Do you have any idea on how many re-finances, including ARMs, are recourse loans? In a purchase money security interest, where you get an initial mortgage to buy a house, the loan is normally non-recourse, i.e. if the buyer can't repay, he can just walk and the lender must look to the security (the house) to recoup his losses). However, I had understood many (if not most) re-fi's were recourse, i.e. the lender can get a judgement againt the homeowner for any shortfall between the loan amount and what the lender realizes from the foreclosure sale of the asset. And judgements are often good for 10 years and can be renewed for another ten, so the judgement follows the homeowner for a long time and threatens any later-acquired assets.

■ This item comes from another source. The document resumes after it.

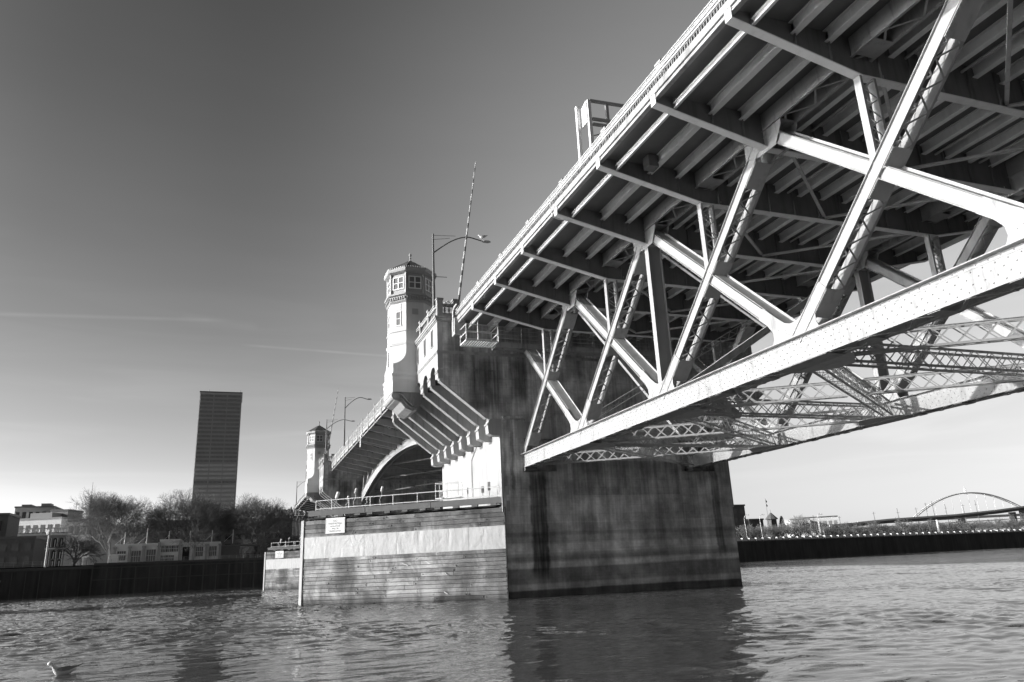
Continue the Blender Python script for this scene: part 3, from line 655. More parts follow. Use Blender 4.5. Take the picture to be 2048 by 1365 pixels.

When re-fi's are for 100% of equity, I would think recourse loans are the only way a lender would lend, but if the lender is simply intending to sell off the loan as quickly as possible, maybe having recourse to the borrower became less important. At any rate, if a high percentage of these re-fi's are recourse, I would think any recovery from the coming crash would be even slower.
Rick
Rick,
A very good question. Though not exactly our forté.
I put it to Tanta at Calculated Risk, who has an amazing depth of knowledge in these matters, and she was gracious enough to reply within the hour. I'll quote her entire response here, and thank her very kindly.
Hi Tanta--
Thank you for an excellent and thorough response. I agree that non-judicial foreclosure is faster and more common and that judicial foreclosure makes no sense with sub-prime borrowers since they have no assets to pursue. However, as foreclosures spread to A borrowers and as collateral values plummet, it will be interesting to see if lenders resort to judicial foreclosures more often to try to lessen their losses.
Rick
Hi Tanta--
One more thought on the issue of deficiencies between loan amount and realized sale price on non-judicial foreclosure: to the extent the foreclosing lender choses methods that do not allow it to pursue the homeowner for any deficiencies, the difference may constitute 'debt forgiveness' in the eyes of the IRS and become taxable income to the foreclosed homeowner. Granted, it is better to owe 20-25% of the debt amount than 100%, but this will effectively be new money owed the IRS which is just tacked onto the tax bill.